- What is being asked: Copy out exactly the lines from the first line of the material below through the line containing "mb = MB(); mb.box(.74, .80, y, y", and nothing beyond them.

- Data shown:

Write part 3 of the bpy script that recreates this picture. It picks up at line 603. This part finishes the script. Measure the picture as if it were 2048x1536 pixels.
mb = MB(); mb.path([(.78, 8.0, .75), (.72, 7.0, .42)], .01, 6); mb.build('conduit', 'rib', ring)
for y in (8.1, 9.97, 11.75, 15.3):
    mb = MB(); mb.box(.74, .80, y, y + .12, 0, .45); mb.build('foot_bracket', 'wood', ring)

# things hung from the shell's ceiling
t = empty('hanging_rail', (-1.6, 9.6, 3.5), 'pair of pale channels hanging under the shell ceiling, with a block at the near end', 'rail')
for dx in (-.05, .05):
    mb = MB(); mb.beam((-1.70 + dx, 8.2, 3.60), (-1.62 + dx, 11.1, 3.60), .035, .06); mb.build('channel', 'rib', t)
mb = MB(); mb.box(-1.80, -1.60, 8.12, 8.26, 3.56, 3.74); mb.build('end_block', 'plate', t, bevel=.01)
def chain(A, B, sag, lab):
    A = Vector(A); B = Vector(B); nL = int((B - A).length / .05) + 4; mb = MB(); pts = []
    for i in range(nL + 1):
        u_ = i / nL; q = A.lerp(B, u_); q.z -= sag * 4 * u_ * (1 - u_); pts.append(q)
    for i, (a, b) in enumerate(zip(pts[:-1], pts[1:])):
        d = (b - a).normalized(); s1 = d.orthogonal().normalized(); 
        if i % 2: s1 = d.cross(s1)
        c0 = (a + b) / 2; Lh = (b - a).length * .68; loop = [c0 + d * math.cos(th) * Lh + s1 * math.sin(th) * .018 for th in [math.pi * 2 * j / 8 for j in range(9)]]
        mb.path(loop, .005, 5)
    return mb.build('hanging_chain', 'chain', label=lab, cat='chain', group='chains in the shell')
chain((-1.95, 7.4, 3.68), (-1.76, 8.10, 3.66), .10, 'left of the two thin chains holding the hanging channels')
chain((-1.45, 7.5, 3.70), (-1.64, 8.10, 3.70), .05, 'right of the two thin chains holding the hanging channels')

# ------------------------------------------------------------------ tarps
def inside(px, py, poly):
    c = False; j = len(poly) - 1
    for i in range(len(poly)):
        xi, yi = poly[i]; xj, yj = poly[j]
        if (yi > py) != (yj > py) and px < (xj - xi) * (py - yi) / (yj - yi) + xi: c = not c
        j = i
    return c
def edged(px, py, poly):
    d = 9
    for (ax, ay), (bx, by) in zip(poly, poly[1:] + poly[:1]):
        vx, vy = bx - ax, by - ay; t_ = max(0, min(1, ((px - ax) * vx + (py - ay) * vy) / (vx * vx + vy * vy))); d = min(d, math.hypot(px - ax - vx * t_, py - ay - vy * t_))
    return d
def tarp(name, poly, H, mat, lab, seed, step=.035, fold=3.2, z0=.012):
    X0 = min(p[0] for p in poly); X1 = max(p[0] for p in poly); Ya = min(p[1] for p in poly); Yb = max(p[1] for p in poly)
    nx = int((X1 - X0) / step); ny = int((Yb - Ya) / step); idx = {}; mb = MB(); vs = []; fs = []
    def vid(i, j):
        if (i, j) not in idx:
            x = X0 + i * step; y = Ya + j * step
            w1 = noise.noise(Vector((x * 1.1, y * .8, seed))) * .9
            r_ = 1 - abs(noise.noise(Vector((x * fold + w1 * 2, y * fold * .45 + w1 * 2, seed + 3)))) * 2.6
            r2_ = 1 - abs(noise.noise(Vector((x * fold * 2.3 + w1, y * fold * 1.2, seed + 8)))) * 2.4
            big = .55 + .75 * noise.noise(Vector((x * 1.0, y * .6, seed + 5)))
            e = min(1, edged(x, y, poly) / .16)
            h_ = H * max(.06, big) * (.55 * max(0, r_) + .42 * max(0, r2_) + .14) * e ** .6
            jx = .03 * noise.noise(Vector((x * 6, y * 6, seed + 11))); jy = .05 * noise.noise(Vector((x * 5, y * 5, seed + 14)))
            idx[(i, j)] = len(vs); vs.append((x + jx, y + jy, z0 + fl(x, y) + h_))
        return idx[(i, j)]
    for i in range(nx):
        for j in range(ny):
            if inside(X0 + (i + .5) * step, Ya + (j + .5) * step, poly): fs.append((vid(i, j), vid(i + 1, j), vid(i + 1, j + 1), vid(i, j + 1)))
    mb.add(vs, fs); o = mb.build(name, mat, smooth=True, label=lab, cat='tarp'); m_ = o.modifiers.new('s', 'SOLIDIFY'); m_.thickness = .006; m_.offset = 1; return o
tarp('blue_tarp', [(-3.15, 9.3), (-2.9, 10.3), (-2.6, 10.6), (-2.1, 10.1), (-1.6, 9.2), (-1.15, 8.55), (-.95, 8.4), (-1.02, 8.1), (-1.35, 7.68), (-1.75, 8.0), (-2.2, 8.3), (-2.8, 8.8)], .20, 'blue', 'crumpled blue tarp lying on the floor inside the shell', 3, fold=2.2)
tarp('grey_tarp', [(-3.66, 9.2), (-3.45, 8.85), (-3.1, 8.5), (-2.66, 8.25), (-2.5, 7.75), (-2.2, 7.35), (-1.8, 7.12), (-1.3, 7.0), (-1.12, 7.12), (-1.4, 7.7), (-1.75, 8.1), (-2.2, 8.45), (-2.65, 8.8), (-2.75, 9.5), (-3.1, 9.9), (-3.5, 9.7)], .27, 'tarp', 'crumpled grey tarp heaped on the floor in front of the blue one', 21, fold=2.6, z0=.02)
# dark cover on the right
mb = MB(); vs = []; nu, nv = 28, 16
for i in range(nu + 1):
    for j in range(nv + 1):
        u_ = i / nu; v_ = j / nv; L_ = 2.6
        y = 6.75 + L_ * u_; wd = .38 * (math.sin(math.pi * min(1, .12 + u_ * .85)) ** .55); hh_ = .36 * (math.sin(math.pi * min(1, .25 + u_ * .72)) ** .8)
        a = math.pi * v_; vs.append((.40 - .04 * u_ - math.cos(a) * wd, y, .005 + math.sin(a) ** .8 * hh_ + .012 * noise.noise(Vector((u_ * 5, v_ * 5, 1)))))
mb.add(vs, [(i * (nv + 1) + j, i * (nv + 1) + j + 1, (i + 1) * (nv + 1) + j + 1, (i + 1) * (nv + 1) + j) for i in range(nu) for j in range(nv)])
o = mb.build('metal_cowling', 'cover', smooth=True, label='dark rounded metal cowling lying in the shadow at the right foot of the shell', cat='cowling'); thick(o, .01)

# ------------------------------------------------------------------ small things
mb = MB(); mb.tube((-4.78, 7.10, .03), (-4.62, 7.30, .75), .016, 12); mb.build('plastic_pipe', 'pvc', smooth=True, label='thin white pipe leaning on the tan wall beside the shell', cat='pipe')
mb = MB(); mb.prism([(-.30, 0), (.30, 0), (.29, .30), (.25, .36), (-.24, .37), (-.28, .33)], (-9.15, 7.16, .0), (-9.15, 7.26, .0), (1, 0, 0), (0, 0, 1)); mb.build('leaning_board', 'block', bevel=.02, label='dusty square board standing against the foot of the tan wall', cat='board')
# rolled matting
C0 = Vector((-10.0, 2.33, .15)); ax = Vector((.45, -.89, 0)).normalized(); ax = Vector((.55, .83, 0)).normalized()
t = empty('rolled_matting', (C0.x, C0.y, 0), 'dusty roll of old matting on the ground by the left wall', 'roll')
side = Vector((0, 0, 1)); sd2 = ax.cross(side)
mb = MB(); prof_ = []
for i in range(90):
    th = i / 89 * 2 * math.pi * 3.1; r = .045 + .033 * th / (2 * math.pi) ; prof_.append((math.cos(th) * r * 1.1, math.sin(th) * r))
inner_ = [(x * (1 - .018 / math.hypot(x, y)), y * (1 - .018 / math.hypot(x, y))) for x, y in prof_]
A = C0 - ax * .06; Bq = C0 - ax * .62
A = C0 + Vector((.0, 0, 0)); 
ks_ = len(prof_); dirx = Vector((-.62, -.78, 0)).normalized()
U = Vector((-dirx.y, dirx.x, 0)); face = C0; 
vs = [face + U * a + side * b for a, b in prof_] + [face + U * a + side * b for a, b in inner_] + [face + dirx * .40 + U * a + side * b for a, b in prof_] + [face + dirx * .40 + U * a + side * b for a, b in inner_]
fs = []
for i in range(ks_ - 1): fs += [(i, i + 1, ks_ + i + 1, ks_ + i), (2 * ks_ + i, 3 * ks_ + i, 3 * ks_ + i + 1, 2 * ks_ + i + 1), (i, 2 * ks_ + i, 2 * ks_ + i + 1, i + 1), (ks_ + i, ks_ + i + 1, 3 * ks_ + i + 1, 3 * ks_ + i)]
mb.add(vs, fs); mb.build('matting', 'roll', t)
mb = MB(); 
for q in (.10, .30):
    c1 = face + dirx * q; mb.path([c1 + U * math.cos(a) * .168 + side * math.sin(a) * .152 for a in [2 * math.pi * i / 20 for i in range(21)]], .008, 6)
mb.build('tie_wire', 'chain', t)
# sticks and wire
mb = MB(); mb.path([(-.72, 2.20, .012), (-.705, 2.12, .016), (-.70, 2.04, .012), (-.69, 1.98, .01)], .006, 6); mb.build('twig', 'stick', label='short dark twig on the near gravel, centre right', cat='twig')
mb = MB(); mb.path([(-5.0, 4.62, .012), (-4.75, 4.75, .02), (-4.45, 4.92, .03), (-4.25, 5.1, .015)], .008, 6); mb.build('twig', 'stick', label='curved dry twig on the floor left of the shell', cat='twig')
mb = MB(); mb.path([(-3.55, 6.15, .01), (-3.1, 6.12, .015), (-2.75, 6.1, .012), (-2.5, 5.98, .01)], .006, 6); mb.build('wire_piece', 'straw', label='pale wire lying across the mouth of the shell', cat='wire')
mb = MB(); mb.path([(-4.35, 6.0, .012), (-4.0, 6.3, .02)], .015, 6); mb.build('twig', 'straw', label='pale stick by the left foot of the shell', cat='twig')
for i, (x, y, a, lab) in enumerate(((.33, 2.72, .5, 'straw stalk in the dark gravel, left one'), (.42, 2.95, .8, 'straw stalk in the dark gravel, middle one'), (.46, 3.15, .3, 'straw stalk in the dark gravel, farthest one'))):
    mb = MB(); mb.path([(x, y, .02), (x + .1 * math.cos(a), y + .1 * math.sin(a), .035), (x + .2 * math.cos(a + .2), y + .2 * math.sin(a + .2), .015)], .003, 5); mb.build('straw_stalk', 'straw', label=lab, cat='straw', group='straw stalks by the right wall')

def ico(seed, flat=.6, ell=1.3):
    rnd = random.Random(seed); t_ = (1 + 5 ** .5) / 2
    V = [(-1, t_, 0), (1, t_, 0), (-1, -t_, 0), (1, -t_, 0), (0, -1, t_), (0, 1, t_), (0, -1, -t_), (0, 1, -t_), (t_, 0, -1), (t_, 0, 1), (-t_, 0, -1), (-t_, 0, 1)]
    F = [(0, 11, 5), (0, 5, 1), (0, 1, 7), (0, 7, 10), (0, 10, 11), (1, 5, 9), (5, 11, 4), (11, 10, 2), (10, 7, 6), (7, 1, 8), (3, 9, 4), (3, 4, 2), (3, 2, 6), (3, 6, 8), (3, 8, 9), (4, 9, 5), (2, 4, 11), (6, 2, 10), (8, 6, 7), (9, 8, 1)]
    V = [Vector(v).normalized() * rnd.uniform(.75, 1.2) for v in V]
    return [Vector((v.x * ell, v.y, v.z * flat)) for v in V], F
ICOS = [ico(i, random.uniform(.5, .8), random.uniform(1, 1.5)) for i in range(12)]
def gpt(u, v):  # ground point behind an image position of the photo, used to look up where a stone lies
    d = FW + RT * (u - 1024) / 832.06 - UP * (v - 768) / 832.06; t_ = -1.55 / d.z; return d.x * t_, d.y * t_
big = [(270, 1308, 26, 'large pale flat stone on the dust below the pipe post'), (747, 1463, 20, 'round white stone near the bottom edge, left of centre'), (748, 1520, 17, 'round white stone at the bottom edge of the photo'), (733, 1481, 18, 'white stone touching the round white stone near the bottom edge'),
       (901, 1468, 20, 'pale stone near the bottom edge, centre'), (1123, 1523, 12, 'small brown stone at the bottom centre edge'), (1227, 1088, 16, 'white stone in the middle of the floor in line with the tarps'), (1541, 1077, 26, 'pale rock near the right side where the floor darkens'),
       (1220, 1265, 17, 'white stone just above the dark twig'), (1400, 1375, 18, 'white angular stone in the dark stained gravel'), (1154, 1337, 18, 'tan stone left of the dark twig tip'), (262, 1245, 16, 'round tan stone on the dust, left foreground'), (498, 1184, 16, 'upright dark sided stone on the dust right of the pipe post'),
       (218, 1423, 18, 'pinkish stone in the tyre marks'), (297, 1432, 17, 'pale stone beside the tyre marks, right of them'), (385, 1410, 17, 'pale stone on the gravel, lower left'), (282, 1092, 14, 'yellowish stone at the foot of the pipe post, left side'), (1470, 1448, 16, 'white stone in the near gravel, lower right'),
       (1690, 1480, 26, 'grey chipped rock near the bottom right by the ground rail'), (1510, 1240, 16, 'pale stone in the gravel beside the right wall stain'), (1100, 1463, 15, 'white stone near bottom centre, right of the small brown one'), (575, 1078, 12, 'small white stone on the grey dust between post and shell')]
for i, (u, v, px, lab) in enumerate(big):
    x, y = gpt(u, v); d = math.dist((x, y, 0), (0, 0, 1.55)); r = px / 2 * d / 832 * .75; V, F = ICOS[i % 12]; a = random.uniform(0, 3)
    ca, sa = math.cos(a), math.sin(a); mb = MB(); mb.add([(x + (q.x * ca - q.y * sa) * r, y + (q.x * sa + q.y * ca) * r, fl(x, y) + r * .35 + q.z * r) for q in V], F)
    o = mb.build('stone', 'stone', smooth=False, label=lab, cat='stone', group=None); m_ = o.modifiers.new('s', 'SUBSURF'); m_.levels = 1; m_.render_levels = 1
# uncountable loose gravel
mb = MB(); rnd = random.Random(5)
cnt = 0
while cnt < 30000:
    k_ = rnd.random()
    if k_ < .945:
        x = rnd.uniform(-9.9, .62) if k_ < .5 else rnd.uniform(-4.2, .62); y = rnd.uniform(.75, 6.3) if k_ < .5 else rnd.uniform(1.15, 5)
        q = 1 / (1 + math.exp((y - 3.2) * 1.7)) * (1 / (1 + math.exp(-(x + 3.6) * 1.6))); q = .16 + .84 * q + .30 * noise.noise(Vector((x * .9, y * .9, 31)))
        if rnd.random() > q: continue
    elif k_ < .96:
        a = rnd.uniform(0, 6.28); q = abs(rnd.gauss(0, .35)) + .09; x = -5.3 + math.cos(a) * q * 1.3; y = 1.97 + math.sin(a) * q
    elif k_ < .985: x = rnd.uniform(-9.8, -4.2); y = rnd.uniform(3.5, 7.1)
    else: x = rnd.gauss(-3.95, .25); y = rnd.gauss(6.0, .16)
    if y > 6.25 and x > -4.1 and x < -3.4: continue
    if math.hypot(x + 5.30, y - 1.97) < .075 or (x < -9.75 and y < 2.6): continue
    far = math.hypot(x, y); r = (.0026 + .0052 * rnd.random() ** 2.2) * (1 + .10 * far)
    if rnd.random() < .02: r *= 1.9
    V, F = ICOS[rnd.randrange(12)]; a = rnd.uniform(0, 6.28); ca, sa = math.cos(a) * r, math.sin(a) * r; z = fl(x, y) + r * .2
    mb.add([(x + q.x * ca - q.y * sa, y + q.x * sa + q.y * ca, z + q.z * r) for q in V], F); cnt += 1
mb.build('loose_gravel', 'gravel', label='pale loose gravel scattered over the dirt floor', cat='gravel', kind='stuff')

- Output of the task:
Write part 3 of the bpy script that recreates this picture. It picks up at line 603. This part finishes the script. Measure the picture as if it were 2048x1536 pixels.
mb = MB(); mb.path([(.78, 8.0, .75), (.72, 7.0, .42)], .01, 6); mb.build('conduit', 'rib', ring)
for y in (8.1, 9.97, 11.75, 15.3):
    mb = MB(); mb.box(.74, .80, y, y + .12, 0, .45); mb.build('foot_bracket', 'wood', ring)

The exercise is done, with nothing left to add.